I have motivated myself to get back into the swing of walking this week, and found joy in noticing the changes in the hedgerows and in the amount of light at different times of day. I have been amused by the sound of a squirrel warning off a dog from the top of a tree, and pleased that the days are increasing in length which widens my choice of when to walk. I thought I had a great video of the squirrel growling out its warning and then leaping from tree to tree until I watched it back and found I had held my phone upwards all that time and then actually pressed record as I walked away. So instead of punchy squirrel I have a five second video of my feet as I attempt to watch back my non-existent video.
My main walking motivation comes from my current mantra of ‘steps I take today are making future steps easier’, and I am enjoying tracking my progress. After a limited number of steps in December I can see that I am now building back up to where I was in November. The graph of brisk minutes, and the distance ring on my phone are useful tools in keeping me going me even though I pretty much do the same country road route each time at the moment! It helps to have the Snowdon goal in mind, but there is something really positive about it becoming habitually good for my mental and physical health beyond this. It is good to feel determined. It is also fun to remember the different times I have climbed the mountain or been up on the train in the past. All very different experiences, and each one special.
I had a dream this week where I was climbing Snowdon with my brother and sister. We were all kitted up, about a fifth of the way up and striding well when they said they wanted to take something back down to the car. I wanted to carry on to the top because I wasn’t quite sure we had let mum know what we were doing and I didn’t want to be late!

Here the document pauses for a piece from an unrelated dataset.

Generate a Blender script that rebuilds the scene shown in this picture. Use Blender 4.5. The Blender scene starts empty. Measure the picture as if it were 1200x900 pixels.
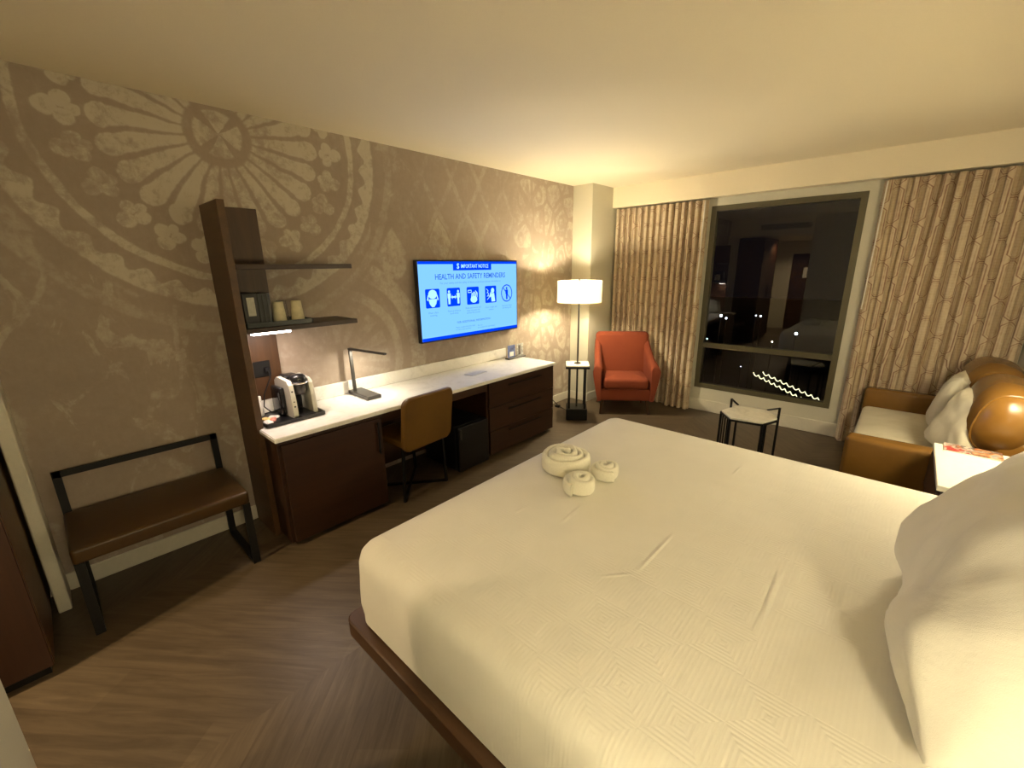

Here it is in a poetic form because it felt good to set down a vivid dream that quite amused me when I woke up. (It’s got that recurring essence of ‘Hurry Up’ in it too.)
AND ALL I WANTED TO DO
was get up that mountain and down again
tell my mum I was coming back
if she could just take the pies out of the oven
and wait for me.
But I couldn’t get the message to send
and the batteries in my torch were failing.
It’s a bit like a companion poem for Hanging On which features in Gallery 4 – a gallery of dreams, in my second collection ‘Welcome to the Museum of a Life’…
HANGING ON
Sure of the rope that had me swinging
certain the rungs were wooden
I thought of the grip of past climbers.
All the dirt pushed into the twists
smoothed and darkened
by person after person.
And here I am
three-quarters of the way up
suddenly swaying on unanchored plastic,
with the realisation that the ladder is inflatable.